O desinteresse ativo do autor quanto às informações sobre a ambientação e o cenário realista (o que torna muito difícil para um espectador que não o saiba, imaginar que seja um filme mexicano) talvez pretendam extrapolar os limites situacionais e circunstanciais do enredo, ambicionando ir além de conflitos morais entre o desejo e as normas de conduta que o constragem.
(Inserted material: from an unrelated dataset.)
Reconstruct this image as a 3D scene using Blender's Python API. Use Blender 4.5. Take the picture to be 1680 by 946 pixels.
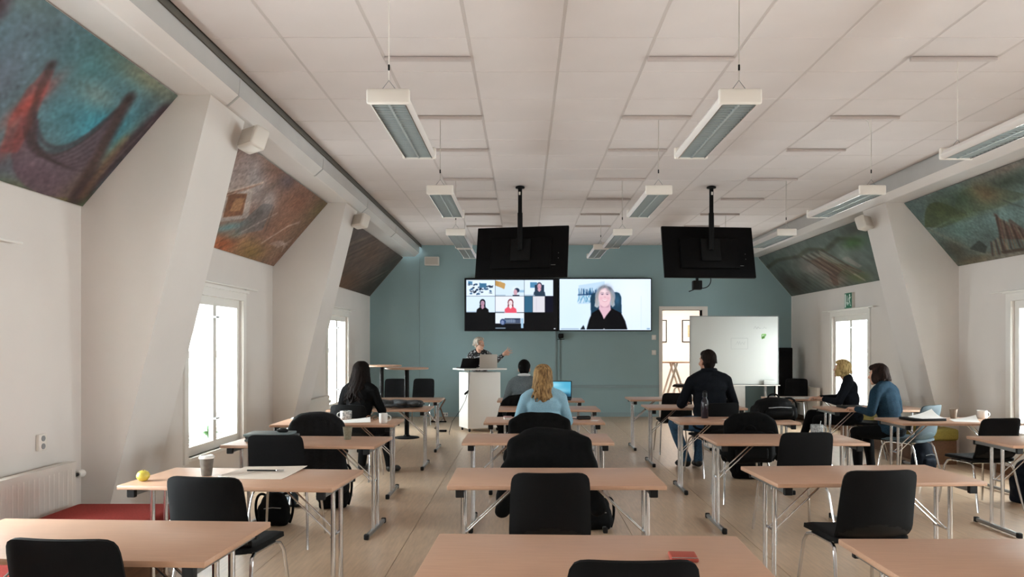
import bpy, bmesh, math, random
import numpy as np
from mathutils import Vector, Matrix, Euler

for _o in list(bpy.data.objects):
    bpy.data.objects.remove(_o)
S = bpy.context.scene
COL = S.collection
R = math.radians
random.seed(7)
RNG = np.random.default_rng(7)

# ------------------------------------------------------------------ camera
cam = bpy.data.cameras.new('camera')
cam.sensor_width = 36
cam.lens = 1233 / 1680 * 36
cam.shift_x = -20 / 1680
cam.shift_y = 92 / 1680
cam.clip_start = 0.05
cam_o = bpy.data.objects.new('camera', cam)
COL.objects.link(cam_o)
cam_o.location = (0, 0, 1.5)
cam_o.rotation_euler = (R(90), 0, 0)
S.camera = cam_o

# ------------------------------------------------------------------ sky, exposure
w = bpy.data.worlds.new('overcast_sky')
S.world = w
w.use_nodes = True
bg = w.node_tree.nodes['Background']
bg.inputs[0].default_value = (0.90, 0.95, 1.0, 1)
bg.inputs[1].default_value = 3.0
S.view_settings.view_transform = 'Standard'
S.view_settings.look = 'None'
S.view_settings.gamma = 1
S.view_settings.use_curve_mapping = False
S.view_settings.exposure = 1.45
try:
    S.cycles.max_bounces = 8
    S.cycles.diffuse_bounces = 6
    S.cycles.transparent_max_bounces = 12
    S.cycles.use_denoising = True
    S.cycles.sample_clamp_indirect = 6
    S.cycles.caustics_reflective = False
    S.cycles.caustics_refractive = False
except Exception:
    pass

XC = 1.174            # the room's middle line
HW = 4.398            # half width at the floor
D = 15.65             # far wall
Y0 = -3.6             # wall behind the viewer
XL, XR = XC - HW, XC + HW
WIN_Y = {'left': (-0.44, 3.72, 7.88, 13.0), 'right': (-0.44, 3.72, 7.88, 12.86)}
WZ0, WZ1, WHW = 0.41, 2.0, 0.70
WINDOW_W = 120.0

def area(name, loc, rot, sx, sy, watts, color=(1, 1, 1)):
    l = bpy.data.lights.new(name, 'AREA')
    l.shape = 'RECTANGLE'; l.size = sx; l.size_y = sy; l.energy = watts; l.color = color
    o = bpy.data.objects.new(name, l); COL.objects.link(o)
    o.location = loc; o.rotation_euler = rot
    return o

for side, ys in WIN_Y.items():
    for yc in ys:                                   # daylight falling through each window
        s = -1 if side == 'left' else 1
        x = XC + s * (HW + 0.62)
        area('window_daylight', (x, yc, 1.30), (0, R(90) * s, 0), 1.9, 1.5, WINDOW_W * (0.8 if yc > 5 else 1.25), (0.93, 0.97, 1.0))
area('next_room_fill', (3.6, 18.2, 2.75), (0, 0, 0), 2.2, 1.6, 42, (1.0, 0.93, 0.86))  # added source without a fixture, brightens the room behind the doorway

# ------------------------------------------------------------------ materials
def srgb(h):
    h = h.lstrip('#')
    c = [int(h[i:i + 2], 16) / 255 for i in (0, 2, 4)]
    return tuple(x / 12.92 if x <= 0.04045 else ((x + 0.055) / 1.055) ** 2.4 for x in c)

def lin(c):
    return srgb(c) if isinstance(c, str) else c

MATS = {}
def mat(name, col, rough=0.6, metal=0.0, noise=0.0, nscale=20, bump=0.0, bscale=200, spec=0.5,
        stretch=(1, 1, 1), emit=0.0, col2=None, coat=0.0):
    if name in MATS:
        return MATS[name]
    m = bpy.data.materials.new(name); m.use_nodes = True
    nt = m.node_tree; b = nt.nodes['Principled BSDF']
    c = lin(col)
    b.inputs['Base Color'].default_value = (*c, 1)
    b.inputs['Roughness'].default_value = rough
    b.inputs['Metallic'].default_value = metal
    b.inputs['Specular IOR Level'].default_value = spec
    b.inputs['Coat Weight'].default_value = coat
    if noise or bump:
        tc = nt.nodes.new('ShaderNodeTexCoord'); mp = nt.nodes.new('ShaderNodeMapping')
        mp.inputs['Scale'].default_value = stretch
        nt.links.new(tc.outputs['Object'], mp.inputs[0])
    if noise:
        n = nt.nodes.new('ShaderNodeTexNoise'); n.inputs['Scale'].default_value = nscale
        n.inputs['Detail'].default_value = 5
        nt.links.new(mp.outputs[0], n.inputs[0])
        r = nt.nodes.new('ShaderNodeValToRGB')
        r.color_ramp.elements[0].position = 0.3; r.color_ramp.elements[1].position = 0.7
        d = lin(col2) if col2 else tuple(x * (1 - noise) for x in c)
        r.color_ramp.elements[0].color = (*d, 1)
        r.color_ramp.elements[1].color = (*(tuple(min(1, x * (1 + noise * 0.5)) for x in c)), 1)
        nt.links.new(n.outputs[0], r.inputs[0]); nt.links.new(r.outputs[0], b.inputs['Base Color'])
    if bump:
        n2 = nt.nodes.new('ShaderNodeTexNoise'); n2.inputs['Scale'].default_value = bscale
        nt.links.new(mp.outputs[0], n2.inputs[0])
        bp = nt.nodes.new('ShaderNodeBump'); bp.inputs['Strength'].default_value = bump
        bp.inputs['Distance'].default_value = 0.004
        nt.links.new(n2.outputs[0], bp.inputs['Height']); nt.links.new(bp.outputs[0], b.inputs['Normal'])
    if emit:
        b.inputs['Emission Color'].default_value = (*c, 1); b.inputs['Emission Strength'].default_value = emit
    MATS[name] = m
    return m

def paint_mat(name, rough=0.7, emit=0.0):
    """colours painted per point on the object itself (murals, screens, signs)"""
    m = bpy.data.materials.new(name); m.use_nodes = True
    nt = m.node_tree; b = nt.nodes['Principled BSDF']
    a = nt.nodes.new('ShaderNodeAttribute'); a.attribute_name = 'paint'
    b.inputs['Roughness'].default_value = rough
    if emit:
        b.inputs['Specular IOR Level'].default_value = 0.12
        b.inputs['Base Color'].default_value = (0.01, 0.01, 0.01, 1)
        nt.links.new(a.outputs['Color'], b.inputs['Emission Color'])
        b.inputs['Emission Strength'].default_value = emit
    else:
        nt.links.new(a.outputs['Color'], b.inputs['Base Color'])
    return m

def glass_mat():
    m = bpy.data.materials.new('window_glass'); m.use_nodes = True
    nt = m.node_tree; nt.nodes.clear()
    o = nt.nodes.new('ShaderNodeOutputMaterial'); mx = nt.nodes.new('ShaderNodeMixShader')
    t = nt.nodes.new('ShaderNodeBsdfTransparent'); g = nt.nodes.new('ShaderNodeBsdfGlossy')
    g.inputs['Roughness'].default_value = 0.02
    t.inputs[0].default_value = (0.97, 0.985, 0.98, 1)
    mx.inputs[0].default_value = 0.06
    nt.links.new(t.outputs[0], mx.inputs[1]); nt.links.new(g.outputs[0], mx.inputs[2])
    nt.links.new(mx.outputs[0], o.inputs[0])
    return m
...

E o tempo de duração das seqüências (e do filme, cuja versão em cartaz é dita ser com 127 minutos embora haja menção a metragem de 142 minutos no lançamento francês), assim como as imagens quase abstratas do início e do final parecem mesmo confirmar que Reygadas quer extrapolar limites.



Mas as principais referências cinematográficas (óbvias) a cineastas que também tentaram abordar aspectos ligados a formas de transcendência, traiçoeiramente, deixam o filme a anos-luz das obras que o inspiraram, direta ou indiretamente: os já mencionados de Bresson, assim como os de Tarkovski apontavam com mais objetividade e bem menos afetação para concepções ligadas a um catolicismo torturado (no caso de Bresson) ou mesmo a um misticismo dolorosamente desalentado (em Tarkovski).



ATENÇÃO: o trecho que se segue traz informações que podem não ser do interesse de quem ainda não assistiu o filme.



O golpe de misericórdia, no entanto, é dado pelo desfecho do roteiro com um evento milagroso - que é bem mais do que uma “citação”, sendo uma cópia do final de A Palavra (Ordet, 1955), obra-prima de Carl T. Dreyer com seus 126 minutos de premissas e desenvolvimento da narrativa compatíveis com a surpresa de um inusitado final - que lá era coerente, mas aqui soa como apenas copiado, repetido e inserido à força e with a little help de uma lágrima da amante sobre o rosto da esposa no caixão, ressuscitando-a. Mais do que se mexer na sepultura, Dreyer poderia também ressuscitar para cobrar devido direito autoral por plágio indevido.



# LUZ SILENCIOSA (STELLET LICHT)

México/França/Alemanha/Holanda, 2007

Direção e Roteiro: CARLOS REYGADAS

Fotografia: ALEXIS ZABE

Edição: NATÁLIA LOPEZ

Direção de Arte: NOHEMI GONZALEZ

Elenco: CORNELIO WALL, MARIA PANKRATZ, MIRIAN TOEWS, PETER WALL.

Duração: 127 minutos, segundo o circuito lançador.